La proposition de la conseillère fédérale Simonetta Sommaruga de transformer les procédures d'asile est une excellente chose - même si une telle réforme aurait dû arriver plus tôt.
Le fait qu'actuellement l'examen d'une demande d'asile dure en moyenne 1200 jours, soit près de quatre ans, est intolérable, d'autant qu'il ne s'agit que d'une moyenne: dans la pratique, cela peut être encore plus long. C'est intolérable aussi bien du point de vue du requérant, suspendu à une réponse qui ne vient pas, et qu'il attend dans des conditions assez précaires, que du citoyen suisse, qui peine à comprendre qu'il faille autant de temps pour trancher une situation personnelle. Et qui sait aussi que ce provisoire qui dure rend les expulsions de plus en plus difficiles, lorsqu'un semblant d'intégration s'est produit.
A cet égard, le pari de ramener la procédure à 120 jours est spectaculaire. Reste à espérer que dans la pratique quotidienne cet objectif s'avérera réaliste, ce qui impliquera des coûts supplémentaires. Mais certes, le raccourcissement des séjours dans les centres permettra un transfert de ressources probablement important.
L'intention affichée par Mme Sommaruga de créer des centres d'hébergement fédéraux, en lieu et place des centres cantonaux, est aussi un projet à soutenir. La situation actuelle est, on le sait, pénible, avec des cantons et des communes qui rechignent à assumer une tâche particulièrement ingrate, alors même que les décisions sont prises au niveau de la Confédération. Que cette dernière se charge plus directement de la politique d'asile n'est que logique.

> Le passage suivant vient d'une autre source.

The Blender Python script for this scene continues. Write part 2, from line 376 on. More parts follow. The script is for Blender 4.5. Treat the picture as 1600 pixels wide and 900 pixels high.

Cette réforme intervient dans un contexte migratoire plus incertain qu'on veut bien le dire. Les milieux de défense des migrants brandissent fièrement les chiffres de demandes d'asile de mars et d'avril, en claironnant que l'afflux redouté de réfugiés économiques d'Afrique du Nord ne s'est pas produit. Pour autant, tout reste possible: les migrants d'Afrique du Nord sont toujours en Italie, et ils n'ont aucune intention de retourner chez eux, ni de rester à Lampedusa. Si la France persiste à ne pas vouloir accueillir tous ces Tunisiens qui, surprise, ont de la famille dans l'Hexagone, ils se tourneront par défaut vers d'autres parties francophones de l'Europe, dont la Suisse romande, pour ce qui nous intéresse.
Il reste néanmoins un obstacle délicat dont Mme Sommaruga n'a pas parlé - du moins si j'en crois mes journaux: c'est que le renvoi de requérants déboutés n'est pas une simple formalité. Entre ceux qui ont plusieurs identités, ou pas d'identité du tout, et les pays qui refusent le retour de leurs ressortissants, les opérations de renvoi continueront à être difficiles. Il faudra donc oeuvrer parallèlement au développement d'accords de réadmission, seule manière de mener jusqu'au bout une politique d'asile crédible. Cette réforme intervient dans un contexte migratoire plus incertain qu'on veut bien le dire.